Your instructions:
Repeat the material below word for word and leave out all pictures.

Data lines:
------------

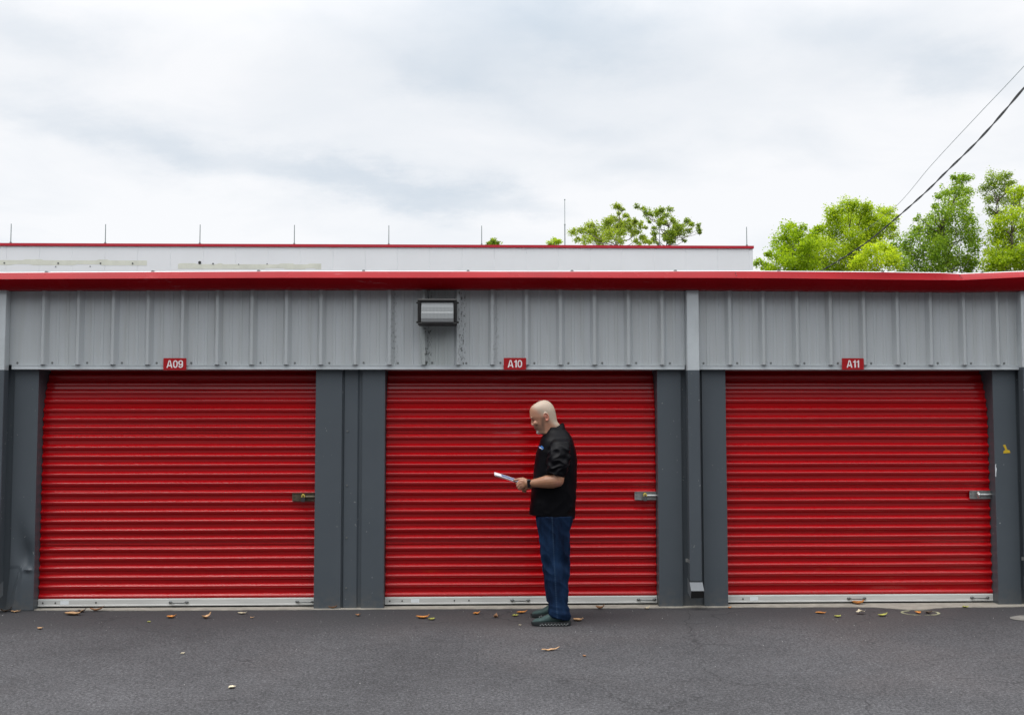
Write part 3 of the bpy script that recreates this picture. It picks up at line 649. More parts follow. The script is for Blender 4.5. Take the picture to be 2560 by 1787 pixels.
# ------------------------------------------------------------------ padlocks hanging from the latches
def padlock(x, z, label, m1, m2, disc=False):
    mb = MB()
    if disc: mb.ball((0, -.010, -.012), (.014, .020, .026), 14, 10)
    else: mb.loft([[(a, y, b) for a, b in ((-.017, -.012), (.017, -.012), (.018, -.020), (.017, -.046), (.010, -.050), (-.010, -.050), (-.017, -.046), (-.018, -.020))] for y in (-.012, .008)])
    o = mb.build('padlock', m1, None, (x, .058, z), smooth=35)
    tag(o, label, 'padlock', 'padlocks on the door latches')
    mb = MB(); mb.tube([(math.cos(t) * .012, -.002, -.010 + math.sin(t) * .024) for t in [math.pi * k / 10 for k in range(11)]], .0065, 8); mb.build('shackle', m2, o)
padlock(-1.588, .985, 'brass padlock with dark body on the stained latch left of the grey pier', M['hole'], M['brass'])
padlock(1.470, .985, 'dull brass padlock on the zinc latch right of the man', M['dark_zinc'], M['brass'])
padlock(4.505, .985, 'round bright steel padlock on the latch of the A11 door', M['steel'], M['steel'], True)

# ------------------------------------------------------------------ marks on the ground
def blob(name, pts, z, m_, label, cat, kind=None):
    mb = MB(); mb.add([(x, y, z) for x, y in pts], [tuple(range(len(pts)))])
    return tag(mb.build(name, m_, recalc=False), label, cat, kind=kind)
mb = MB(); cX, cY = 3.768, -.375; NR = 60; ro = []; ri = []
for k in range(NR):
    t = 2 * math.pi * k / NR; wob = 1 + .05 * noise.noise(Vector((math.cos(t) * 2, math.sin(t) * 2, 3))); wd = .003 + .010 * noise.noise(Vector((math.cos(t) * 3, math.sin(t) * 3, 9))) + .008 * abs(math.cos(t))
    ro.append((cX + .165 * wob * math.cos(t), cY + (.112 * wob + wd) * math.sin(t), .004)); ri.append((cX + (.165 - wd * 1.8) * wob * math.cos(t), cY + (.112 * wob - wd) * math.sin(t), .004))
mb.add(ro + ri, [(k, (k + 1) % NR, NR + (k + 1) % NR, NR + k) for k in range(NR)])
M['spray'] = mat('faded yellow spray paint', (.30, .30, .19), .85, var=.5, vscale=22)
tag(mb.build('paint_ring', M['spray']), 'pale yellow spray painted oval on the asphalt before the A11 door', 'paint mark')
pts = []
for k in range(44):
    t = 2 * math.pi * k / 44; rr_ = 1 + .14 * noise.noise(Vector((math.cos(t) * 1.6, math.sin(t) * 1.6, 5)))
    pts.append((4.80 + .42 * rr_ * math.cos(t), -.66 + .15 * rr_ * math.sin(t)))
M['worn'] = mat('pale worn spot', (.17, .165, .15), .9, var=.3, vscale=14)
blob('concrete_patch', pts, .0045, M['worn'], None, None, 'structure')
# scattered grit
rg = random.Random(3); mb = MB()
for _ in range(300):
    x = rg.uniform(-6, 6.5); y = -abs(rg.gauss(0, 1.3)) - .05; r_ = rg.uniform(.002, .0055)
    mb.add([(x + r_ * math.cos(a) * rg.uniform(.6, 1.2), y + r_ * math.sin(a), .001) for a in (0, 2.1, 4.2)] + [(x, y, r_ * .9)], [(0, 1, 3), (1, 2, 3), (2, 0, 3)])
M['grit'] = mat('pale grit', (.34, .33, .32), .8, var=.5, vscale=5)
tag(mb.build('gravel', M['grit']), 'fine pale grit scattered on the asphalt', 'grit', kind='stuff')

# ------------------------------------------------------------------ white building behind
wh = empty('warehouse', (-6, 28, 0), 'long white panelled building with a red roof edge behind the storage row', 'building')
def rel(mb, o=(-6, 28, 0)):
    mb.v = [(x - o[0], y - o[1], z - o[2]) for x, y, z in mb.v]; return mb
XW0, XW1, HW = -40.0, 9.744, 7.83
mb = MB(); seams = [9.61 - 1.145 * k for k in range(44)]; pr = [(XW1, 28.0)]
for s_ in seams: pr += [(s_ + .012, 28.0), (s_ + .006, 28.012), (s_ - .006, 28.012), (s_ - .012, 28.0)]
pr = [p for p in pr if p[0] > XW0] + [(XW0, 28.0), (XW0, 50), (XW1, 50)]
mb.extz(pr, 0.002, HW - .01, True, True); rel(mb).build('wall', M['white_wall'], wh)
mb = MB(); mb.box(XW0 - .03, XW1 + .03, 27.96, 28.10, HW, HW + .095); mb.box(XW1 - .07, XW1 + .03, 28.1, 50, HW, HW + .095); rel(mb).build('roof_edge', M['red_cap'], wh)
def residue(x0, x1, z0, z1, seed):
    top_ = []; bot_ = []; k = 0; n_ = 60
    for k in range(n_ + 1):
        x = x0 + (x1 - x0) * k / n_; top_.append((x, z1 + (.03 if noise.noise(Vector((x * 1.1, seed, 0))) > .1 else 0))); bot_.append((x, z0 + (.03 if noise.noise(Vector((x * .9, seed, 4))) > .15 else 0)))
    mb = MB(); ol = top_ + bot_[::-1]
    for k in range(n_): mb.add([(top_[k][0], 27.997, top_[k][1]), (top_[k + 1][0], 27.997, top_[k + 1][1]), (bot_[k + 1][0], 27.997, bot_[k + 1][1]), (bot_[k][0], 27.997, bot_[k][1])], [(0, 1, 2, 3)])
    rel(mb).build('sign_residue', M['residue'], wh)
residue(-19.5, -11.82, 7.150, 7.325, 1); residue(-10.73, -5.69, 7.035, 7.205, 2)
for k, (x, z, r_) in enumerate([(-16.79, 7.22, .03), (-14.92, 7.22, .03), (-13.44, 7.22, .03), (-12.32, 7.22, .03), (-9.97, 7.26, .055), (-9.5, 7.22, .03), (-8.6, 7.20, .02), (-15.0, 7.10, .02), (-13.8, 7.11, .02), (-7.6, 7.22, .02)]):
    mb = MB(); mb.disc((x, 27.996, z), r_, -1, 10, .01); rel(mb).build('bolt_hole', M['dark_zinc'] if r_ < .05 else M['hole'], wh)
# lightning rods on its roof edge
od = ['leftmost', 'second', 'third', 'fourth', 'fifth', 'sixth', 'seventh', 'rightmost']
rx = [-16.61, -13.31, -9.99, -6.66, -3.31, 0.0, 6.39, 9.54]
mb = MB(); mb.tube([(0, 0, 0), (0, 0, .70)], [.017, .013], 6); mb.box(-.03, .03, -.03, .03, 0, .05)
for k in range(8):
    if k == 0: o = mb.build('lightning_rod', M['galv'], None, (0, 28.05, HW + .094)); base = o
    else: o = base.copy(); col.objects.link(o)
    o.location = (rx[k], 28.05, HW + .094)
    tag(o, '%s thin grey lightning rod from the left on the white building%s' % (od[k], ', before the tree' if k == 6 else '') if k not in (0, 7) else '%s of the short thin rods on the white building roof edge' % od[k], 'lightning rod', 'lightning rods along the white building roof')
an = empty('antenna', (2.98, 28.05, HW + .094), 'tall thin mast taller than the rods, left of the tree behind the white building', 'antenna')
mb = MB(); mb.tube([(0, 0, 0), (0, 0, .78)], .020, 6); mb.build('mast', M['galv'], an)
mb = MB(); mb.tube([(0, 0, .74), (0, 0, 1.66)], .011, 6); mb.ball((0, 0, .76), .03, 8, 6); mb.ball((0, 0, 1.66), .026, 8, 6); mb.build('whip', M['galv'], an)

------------

Full response:
Write part 3 of the bpy script that recreates this picture. It picks up at line 649. More parts follow. The script is for Blender 4.5. Take the picture to be 2560 by 1787 pixels.
# ------------------------------------------------------------------ padlocks hanging from the latches
def padlock(x, z, label, m1, m2, disc=False):
    mb = MB()
    if disc: mb.ball((0, -.010, -.012), (.014, .020, .026), 14, 10)
    else: mb.loft([[(a, y, b) for a, b in ((-.017, -.012), (.017, -.012), (.018, -.020), (.017, -.046), (.010, -.050), (-.010, -.050), (-.017, -.046), (-.018, -.020))] for y in (-.012, .008)])
    o = mb.build('padlock', m1, None, (x, .058, z), smooth=35)
    tag(o, label, 'padlock', 'padlocks on the door latches')
    mb = MB(); mb.tube([(math.cos(t) * .012, -.002, -.010 + math.sin(t) * .024) for t in [math.pi * k / 10 for k in range(11)]], .0065, 8); mb.build('shackle', m2, o)
padlock(-1.588, .985, 'brass padlock with dark body on the stained latch left of the grey pier', M['hole'], M['brass'])
padlock(1.470, .985, 'dull brass padlock on the zinc latch right of the man', M['dark_zinc'], M['brass'])
padlock(4.505, .985, 'round bright steel padlock on the latch of the A11 door', M['steel'], M['steel'], True)

# ------------------------------------------------------------------ marks on the ground
def blob(name, pts, z, m_, label, cat, kind=None):
    mb = MB(); mb.add([(x, y, z) for x, y in pts], [tuple(range(len(pts)))])
    return tag(mb.build(name, m_, recalc=False), label, cat, kind=kind)
mb = MB(); cX, cY = 3.768, -.375; NR = 60; ro = []; ri = []
for k in range(NR):
    t = 2 * math.pi * k / NR; wob = 1 + .05 * noise.noise(Vector((math.cos(t) * 2, math.sin(t) * 2, 3))); wd = .003 + .010 * noise.noise(Vector((math.cos(t) * 3, math.sin(t) * 3, 9))) + .008 * abs(math.cos(t))
    ro.append((cX + .165 * wob * math.cos(t), cY + (.112 * wob + wd) * math.sin(t), .004)); ri.append((cX + (.165 - wd * 1.8) * wob * math.cos(t), cY + (.112 * wob - wd) * math.sin(t), .004))
mb.add(ro + ri, [(k, (k + 1) % NR, NR + (k + 1) % NR, NR + k) for k in range(NR)])
M['spray'] = mat('faded yellow spray paint', (.30, .30, .19), .85, var=.5, vscale=22)
tag(mb.build('paint_ring', M['spray']), 'pale yellow spray painted oval on the asphalt before the A11 door', 'paint mark')
pts = []
for k in range(44):
    t = 2 * math.pi * k / 44; rr_ = 1 + .14 * noise.noise(Vector((math.cos(t) * 1.6, math.sin(t) * 1.6, 5)))
    pts.append((4.80 + .42 * rr_ * math.cos(t), -.66 + .15 * rr_ * math.sin(t)))
M['worn'] = mat('pale worn spot', (.17, .165, .15), .9, var=.3, vscale=14)
blob('concrete_patch', pts, .0045, M['worn'], None, None, 'structure')
# scattered grit
rg = random.Random(3); mb = MB()
for _ in range(300):
    x = rg.uniform(-6, 6.5); y = -abs(rg.gauss(0, 1.3)) - .05; r_ = rg.uniform(.002, .0055)
    mb.add([(x + r_ * math.cos(a) * rg.uniform(.6, 1.2), y + r_ * math.sin(a), .001) for a in (0, 2.1, 4.2)] + [(x, y, r_ * .9)], [(0, 1, 3), (1, 2, 3), (2, 0, 3)])
M['grit'] = mat('pale grit', (.34, .33, .32), .8, var=.5, vscale=5)
tag(mb.build('gravel', M['grit']), 'fine pale grit scattered on the asphalt', 'grit', kind='stuff')

# ------------------------------------------------------------------ white building behind
wh = empty('warehouse', (-6, 28, 0), 'long white panelled building with a red roof edge behind the storage row', 'building')
def rel(mb, o=(-6, 28, 0)):
    mb.v = [(x - o[0], y - o[1], z - o[2]) for x, y, z in mb.v]; return mb
XW0, XW1, HW = -40.0, 9.744, 7.83
mb = MB(); seams = [9.61 - 1.145 * k for k in range(44)]; pr = [(XW1, 28.0)]
for s_ in seams: pr += [(s_ + .012, 28.0), (s_ + .006, 28.012), (s_ - .006, 28.012), (s_ - .012, 28.0)]
pr = [p for p in pr if p[0] > XW0] + [(XW0, 28.0), (XW0, 50), (XW1, 50)]
mb.extz(pr, 0.002, HW - .01, True, True); rel(mb).build('wall', M['white_wall'], wh)
mb = MB(); mb.box(XW0 - .03, XW1 + .03, 27.96, 28.10, HW, HW + .095); mb.box(XW1 - .07, XW1 + .03, 28.1, 50, HW, HW + .095); rel(mb).build('roof_edge', M['red_cap'], wh)
def residue(x0, x1, z0, z1, seed):
    top_ = []; bot_ = []; k = 0; n_ = 60
    for k in range(n_ + 1):
        x = x0 + (x1 - x0) * k / n_; top_.append((x, z1 + (.03 if noise.noise(Vector((x * 1.1, seed, 0))) > .1 else 0))); bot_.append((x, z0 + (.03 if noise.noise(Vector((x * .9, seed, 4))) > .15 else 0)))
    mb = MB(); ol = top_ + bot_[::-1]
    for k in range(n_): mb.add([(top_[k][0], 27.997, top_[k][1]), (top_[k + 1][0], 27.997, top_[k + 1][1]), (bot_[k + 1][0], 27.997, bot_[k + 1][1]), (bot_[k][0], 27.997, bot_[k][1])], [(0, 1, 2, 3)])
    rel(mb).build('sign_residue', M['residue'], wh)
residue(-19.5, -11.82, 7.150, 7.325, 1); residue(-10.73, -5.69, 7.035, 7.205, 2)
for k, (x, z, r_) in enumerate([(-16.79, 7.22, .03), (-14.92, 7.22, .03), (-13.44, 7.22, .03), (-12.32, 7.22, .03), (-9.97, 7.26, .055), (-9.5, 7.22, .03), (-8.6, 7.20, .02), (-15.0, 7.10, .02), (-13.8, 7.11, .02), (-7.6, 7.22, .02)]):
    mb = MB(); mb.disc((x, 27.996, z), r_, -1, 10, .01); rel(mb).build('bolt_hole', M['dark_zinc'] if r_ < .05 else M['hole'], wh)
# lightning rods on its roof edge
od = ['leftmost', 'second', 'third', 'fourth', 'fifth', 'sixth', 'seventh', 'rightmost']
rx = [-16.61, -13.31, -9.99, -6.66, -3.31, 0.0, 6.39, 9.54]
mb = MB(); mb.tube([(0, 0, 0), (0, 0, .70)], [.017, .013], 6); mb.box(-.03, .03, -.03, .03, 0, .05)
for k in range(8):
    if k == 0: o = mb.build('lightning_rod', M['galv'], None, (0, 28.05, HW + .094)); base = o
    else: o = base.copy(); col.objects.link(o)
    o.location = (rx[k], 28.05, HW + .094)
    tag(o, '%s thin grey lightning rod from the left on the white building%s' % (od[k], ', before the tree' if k == 6 else '') if k not in (0, 7) else '%s of the short thin rods on the white building roof edge' % od[k], 'lightning rod', 'lightning rods along the white building roof')
an = empty('antenna', (2.98, 28.05, HW + .094), 'tall thin mast taller than the rods, left of the tree behind the white building', 'antenna')
mb = MB(); mb.tube([(0, 0, 0), (0, 0, .78)], .020, 6); mb.build('mast', M['galv'], an)
mb = MB(); mb.tube([(0, 0, .74), (0, 0, 1.66)], .011, 6); mb.ball((0, 0, .76), .03, 8, 6); mb.ball((0, 0, 1.66), .026, 8, 6); mb.build('whip', M['galv'], an)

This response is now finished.